Gaming the System

This book is a guide to designing curricular games to suit the needs of students. It makes connections between video games and time-tested pedagogical techniques such as discovery learning and feedback to improve student engagement and learning. The author emphasizes designing curricular games for problem-solving and warns against designing games that are simply “Alex Trebek (host of Jeopardy) wearing a mask.” By drawing on multiple fields such as systems thinking, design theory, assessment, and curriculum design, this book relies on theory to generate techniques for practice.

Call Number: 371.33 K294G

The Complete Reverse Design Collection

The Reverse Design series looks at the design decisions that went into classic video games. Six instalments in total: Chrono Trigger, Final Fantasy VI, Final Fantasy VII, Super Mario World, Diablo II, and Half-Life. Each book looks at key designs of all of these video games that are written in a readable format and broken down into sections. The key features of each book are comprehensive definitions, a summary of the historical context of each game, and extensive collections of data and data visualizations.

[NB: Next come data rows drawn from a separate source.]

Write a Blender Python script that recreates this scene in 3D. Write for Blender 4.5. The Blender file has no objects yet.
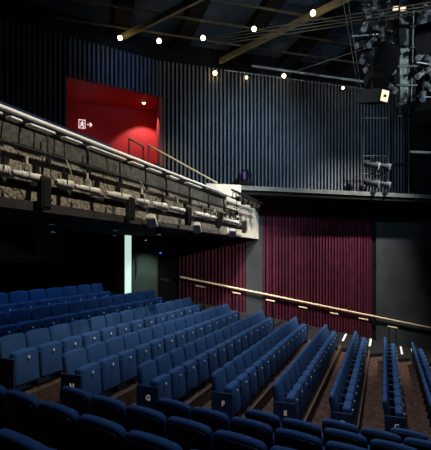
import bpy, math, random
from mathutils import Vector, Matrix
random.seed(7)
scene = bpy.context.scene
COL = scene.collection

# ------------------------------------------------------------------ frame of the hall
CAM_H = 5.0                    # camera height above the lowest reference level
FPX = 430.0                    # focal length in pixels
HOR = 256.0                    # horizon row of the photograph
TA = 169.0 / FPX
ALPHA = math.atan(TA)          # direction of the far seat rows
AX = math.radians(73.3)        # direction of the hall's long axis (side wall, aisle)
def dirv(a): return Vector((math.sin(a), math.cos(a), 0))
rF = dirv(ALPHA); nF = dirv(ALPHA + math.pi / 2)
ax = dirv(AX); pw = dirv(AX - math.pi / 2)          # pw points from the hall into the side wall
M0 = Vector((0.23, 6.41, 0))                        # a point of the stepped aisle between the blocks
W0 = Vector((5.3, 17.4, 0))                          # a point of the side wall
def mirror(v, point=True):
    w = v - M0 if point else v.copy()
    z = w.z; w.z = 0
    r = 2 * w.dot(ax) * ax - w
    if point: r = r + Vector((M0.x, M0.y, 0))
    r.z = z
    return r
nN = mirror(nF, False); rN = mirror(rF, False)

# ------------------------------------------------------------------ camera, world, lights, exposure
cam = bpy.data.cameras.new('camera'); camo = bpy.data.objects.new('camera', cam); COL.objects.link(camo)
camo.location = (0, 0, CAM_H); camo.rotation_euler = (math.pi / 2, 0, 0)
cam.sensor_fit = 'HORIZONTAL'; cam.sensor_width = 36; cam.lens = 36 * FPX / 431
cam.shift_y = (HOR - 225.0) / 431; cam.clip_start = 0.05; cam.clip_end = 200
scene.camera = camo
scene.view_settings.view_transform = 'Standard'; scene.view_settings.look = 'None'
scene.view_settings.gamma = 1; scene.view_settings.use_curve_mapping = False
scene.view_settings.exposure = 0.0
w = bpy.data.worlds.new('world'); scene.world = w; w.use_nodes = True
w.node_tree.nodes['Background'].inputs[0].default_value = (0.25, 0.4, 0.7, 1)
w.node_tree.nodes['Background'].inputs[1].default_value = 0.004

def lamp(name, kind, loc, target=None, energy=100, color=(1, 1, 1), **kw):
    l = bpy.data.lights.new(name, kind); l.energy = energy; l.color = color
    for k, v in kw.items(): setattr(l, k, v)
    o = bpy.data.objects.new(name, l); COL.objects.link(o)
    o.location = (loc[0], loc[1], CAM_H + loc[2])
    if target is not None:
        d = Vector((target[0], target[1], CAM_H + target[2])) - o.location
        o.rotation_euler = d.to_track_quat('-Z', 'Y').to_euler()
    return o
R = math.radians
# house lights over the stalls
lamp('house_light_centre', 'SPOT', (2.5, 10.8, 6.8), (2.5, 11.0, -2.6), 1650, (0.84, 0.93, 1.0), spot_size=R(95), spot_blend=1.0, shadow_soft_size=0.3)
lamp('house_light_front', 'SPOT', (8.0, 10.0, 6.6), (3.2, 11.5, -2.6), 300, (0.84, 0.92, 1.0), spot_size=R(78), spot_blend=1.0, shadow_soft_size=0.3)
lamp('house_light_near', 'SPOT', (1.3, 5.0, 6.8), (1.1, 4.6, -1.5), 800, (0.6, 0.78, 1.0), spot_size=R(72), spot_blend=0.9, shadow_soft_size=0.3)
# warm lights grazing down the balcony front
lamp('balcony_front_light', 'SPOT', (1.5, 4.8, 6.3), (-2.5, 6.6, 2.0), 1500, (1.0, 0.92, 0.76), spot_size=R(52), spot_blend=0.8, shadow_soft_size=0.14)
lamp('balcony_front_light', 'SPOT', (3.0, 8.4, 6.3), (-1.0, 10.0, 2.0), 1500, (1.0, 0.94, 0.80), spot_size=R(50), spot_blend=0.8, shadow_soft_size=0.14)
lamp('balcony_end_light', 'SPOT', (3.3, 10.9, 6.7), (0.7, 14.2, 1.3), 1250, (1.0, 0.95, 0.82), spot_size=R(38), spot_blend=0.8, shadow_soft_size=0.05)
# cool wash on the ribbed upper wall
lamp('wall_wash', 'SPOT', (3.6, 9.4, 6.2), (1.4, 15.9, 3.7), 1700, (0.60, 0.80, 1.0), spot_size=R(56), spot_blend=1.0, shadow_soft_size=0.12)
lamp('wall_wash_right', 'SPOT', (9.5, 12.0, 6.2), (6.6, 17.6, 3.4), 450, (0.45, 0.68, 1.0), spot_size=R(60), spot_blend=1.0, shadow_soft_size=0.1)
lamp('wall_wash_left', 'SPOT', (-1.6, 11.5, 5.5), (-3.2, 14.4, 6.3), 90, (0.35, 0.6, 1.0), spot_size=R(42), spot_blend=1.0, shadow_soft_size=0.1)
# light on the side stairs and the plum wall
lamp('stair_light', 'SPOT', (7.5, 13.6, 6.85), (4.6, 17.0, -1.4), 5600, (1.0, 0.93, 0.86), spot_size=R(62), spot_blend=1.0, shadow_soft_size=0.15)
lamp('stair_light', 'SPOT', (2.9, 10.9, 6.75), (0.6, 15.8, -1.4), 2600, (1.0, 0.93, 0.86), spot_size=R(46), spot_blend=1.0, shadow_soft_size=0.15)
lamp('stair_side_light', 'SPOT', (9.0, 10.0, 3.2), (0.2, 15.7, -1.0), 2000, (1.0, 0.93, 0.86), spot_size=R(26), spot_blend=1.0, shadow_soft_size=0.1)
lamp('upper_rail_fill', 'SPOT', (1.6, 9.0, 6.3), (-1.3, 14.7, 3.1), 900, (1.0, 0.82, 0.55), spot_size=R(24), spot_blend=1.0, shadow_soft_size=0.05)  # added warm fill, gives the upper rails their golden tone
lamp('ladder_fill', 'SPOT', (6.3, 9.4, 4.2), (5.6, 12.3, 6.0), 220, (0.85, 0.97, 1.0), spot_size=R(60), spot_blend=0.9, shadow_soft_size=0.05)  # extra fill added to brighten the pale ladder panels
# lights for the rig and the roof deck
lamp('rig_light', 'SPOT', (8.5, 7.0, 3.0), (5.4, 12.0, 6.0), 850, (0.75, 0.90, 1.0), spot_size=R(60), spot_blend=0.9, shadow_soft_size=0.1)
lamp('roof_light', 'POINT', (1.5, 11.0, 4.6), None, 90, (0.75, 0.88, 1.0), shadow_soft_size=0.2)

# ------------------------------------------------------------------ materials
def mat(name, col, rough=0.6, metal=0.0, noise=0.0, scale=8.0, bump=0.0, emit=None, es=0.0, col2=None, spec=0.5, detail=4):
    m = bpy.data.materials.new(name); m.use_nodes = True
    nt = m.node_tree; b = nt.nodes['Principled BSDF']
    b.inputs['Roughness'].default_value = rough; b.inputs['Metallic'].default_value = metal
    b.inputs['Specular IOR Level'].default_value = spec
    c2 = col2 or tuple(c * (1 - noise) for c in col)
    tc = nt.nodes.new('ShaderNodeTexCoord'); nz = nt.nodes.new('ShaderNodeTexNoise')
    nz.inputs['Scale'].default_value = scale; nz.inputs['Detail'].default_value = detail
    nt.links.new(tc.outputs['Object'], nz.inputs['Vector'])
    rp = nt.nodes.new('ShaderNodeValToRGB')
    rp.color_ramp.elements[0].position = 0.35; rp.color_ramp.elements[1].position = 0.65
    rp.color_ramp.elements[0].color = (*c2, 1); rp.color_ramp.elements[1].color = (*col, 1)
    nt.links.new(nz.outputs['Fac'], rp.inputs['Fac'])
    nt.links.new(rp.outputs['Color'], b.inputs['Base Color'])
    if bump:
        bp = nt.nodes.new('ShaderNodeBump'); bp.inputs['Strength'].default_value = bump; bp.inputs['Distance'].default_value = 0.02
        nt.links.new(nz.outputs['Fac'], bp.inputs['Height']); nt.links.new(bp.outputs['Normal'], b.inputs['Normal'])
    if emit:
        b.inputs['Emission Color'].default_value = (*emit, 1); b.inputs['Emission Strength'].default_value = es
    return m
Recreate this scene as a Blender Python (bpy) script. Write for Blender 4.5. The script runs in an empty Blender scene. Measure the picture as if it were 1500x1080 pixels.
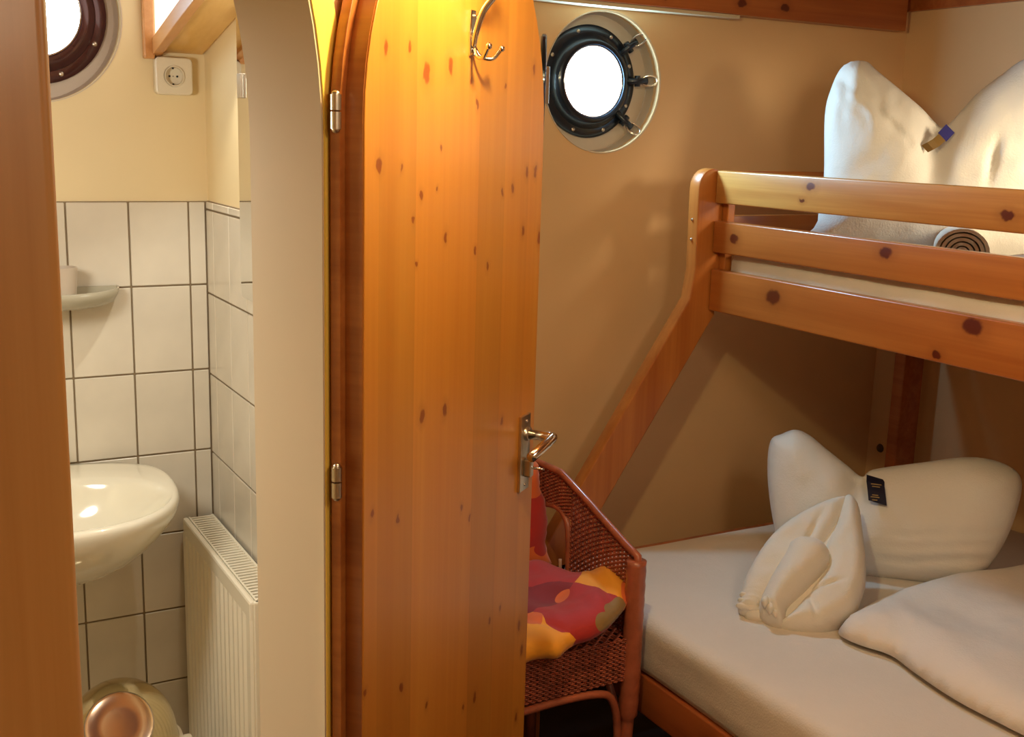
import bpy, bmesh, math, random
from mathutils import Vector, Matrix, noise
from mathutils.geometry import delaunay_2d_cdt
random.seed(4)
R = math.radians
sc = bpy.context.scene
col = sc.collection
PI = math.pi
Z = Vector((0, 0, 1))

# ------------------------------------------------------------------ camera
H = 1.52
yaw, pitch, roll = R(29.4), R(11.6), R(1.66)
F = Vector((math.sin(yaw)*math.cos(pitch), math.cos(yaw)*math.cos(pitch), -math.sin(pitch)))
r0 = Vector((math.cos(yaw), -math.sin(yaw), 0)); u0 = r0.cross(F)
cr_, sr_ = math.cos(roll), math.sin(roll)
rt = r0*cr_ + u0*sr_; up = -r0*sr_ + u0*cr_
cam_d = bpy.data.cameras.new('camera'); cam = bpy.data.objects.new('camera', cam_d); col.objects.link(cam)
cam.matrix_world = Matrix(((rt.x, up.x, -F.x, 0), (rt.y, up.y, -F.y, 0), (rt.z, up.z, -F.z, H), (0, 0, 0, 1)))
cam_d.sensor_width = 36; cam_d.lens = 1660/1500*36; cam_d.clip_start = .02
sc.camera = cam

# ------------------------------------------------------------------ world, lights, exposure
sc.view_settings.view_transform = 'Standard'; sc.view_settings.look = 'None'
sc.view_settings.gamma = 1; sc.view_settings.exposure = 0.0
sc.view_settings.use_curve_mapping = False
w = bpy.data.worlds.new('world'); sc.world = w; w.use_nodes = True
w.node_tree.nodes['Background'].inputs[0].default_value = (.75, .88, 1, 1)
w.node_tree.nodes['Background'].inputs[1].default_value = 1.0

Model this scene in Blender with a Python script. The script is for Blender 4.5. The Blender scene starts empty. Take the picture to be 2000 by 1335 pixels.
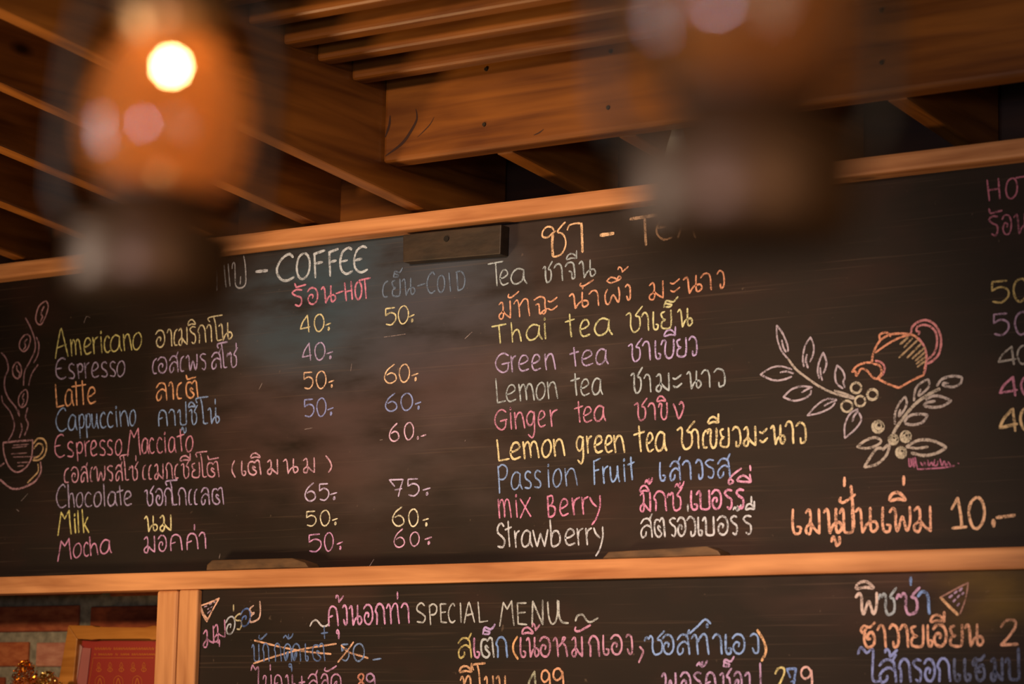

Final Fantasy VI: 794.8 H737RF6

Chrono Trigger: 794.8 H737RC

Super Mario World: 794.8 H737RS

Half-Life: 794.8 H737RH

Final Fantasy VII: 794.8 H737RF7

Diablo II: 794.8 H737RD2

May the Stories Never End

When it comes to academic analysis, mainstream humanities research seems confused about what to do with videogames. The problem is one of the classifications, in the first instance: ‘is it a story, is it a game, or is it a machine?’ After weathering many controversies with regards to their cultural status, video games are now widely accepted as a new textual form that requires its own media-specific analysis. Despite the rapid rise in research and academic recognition, video game studies have seldom attempted to connect with older media and to locate itself within broader substantive discourses of the earlier and more established disciplines, especially those in the humanities. Video games and Storytelling aims to re-address this gap and to bring video games to mainstream humanities research and teaching.

Call Number: 794.8 M953V

We Are All Stories in the End

In the past decade, video games have risen to one of the most popular forms of entertainment. There problem-solving skills, quick thinking, design, and even storytelling have grown exponentially that scholars have turned their attention to a love they once had as a kid and something that became only a hobby in adulthood.

Amy Green is one of those people who video games were never approached as “serious” by those around her, so she went on to a PhD in literature. Her emphasis was on Shakespeare and the novels of Henry James. Yet, video games couldn’t be ignored “it was during the time in which I was a doctoral student that my love of video games began to become more of a central focus for me professionally” (1). Not only had times change in forms of entertainment with the invention of video games but the games themselves were changing. No longer were they the simplicity of Pac-Man or Galaga, but a game with a fleshed-out story and characters that have come to life. Green could no longer ignore the draw she had to games but was still afraid “that a leap into a narrative study of video games would be something akin to professional suicide, I remained on my relatively safe scholarly path for a bit longer, at least so far as publications and projects were concerned. Then BioShock Infinite was released in 2013 and it was clear to me that I could not ignore the powerful storytelling in this game, and in the many others I had played” (2).

In Storytelling in Video Games: The Art of the Digital Narrative, Green begins to look at the structure of design and play, as well as the compelling examples of story-telling and important cultural artefacts that are present in these games. Her hope is this book will appeal to the gamer as well as the academic to the enthusiast and the one who has never played a game before. After all, we are all trying to escape realism.

Call Number: 794.8 G795S

Oscar Wilde Would be Proud

“Videogames are perhaps the most significant development in the modern popular arts, and the provide a fertile field of study for philosophers of the arts (and philosophers more generally). This volume presents the reader with the first anthology exclusively devoted to the philosophical examination of the aesthetics of videogames. Not only do videogames have bearing on a range of standard aesthetic issues, they also raise entirely new topics of concern for philosophically inclined aestheticians. These topics range from the ontology of videogames, the nature of videogame interactivity, the ethics of videogame violence, and the aesthetics of game design and gameplay. While the papers in this volume offer a wide and even conflicting range of perspectives on these issues, their authors are united in the belief that there are important philosophical lessons to be learned from the in-depth study of videogames, and that philosophical aesthetics can make important contributions to the understanding of videogames” (Robson, Tavinor, 1).

Jon Robson and Grant Tavinor collected these essays together that are devoted to the philosophical examination of the aesthetics of videogames. As video games represent one of the most significant developments in modern popular arts, it is a topic that is attracting much attention among philosophers of art and aesthetics. This text is an important contribution to analytic aesthetics that deals with an important and growing art form.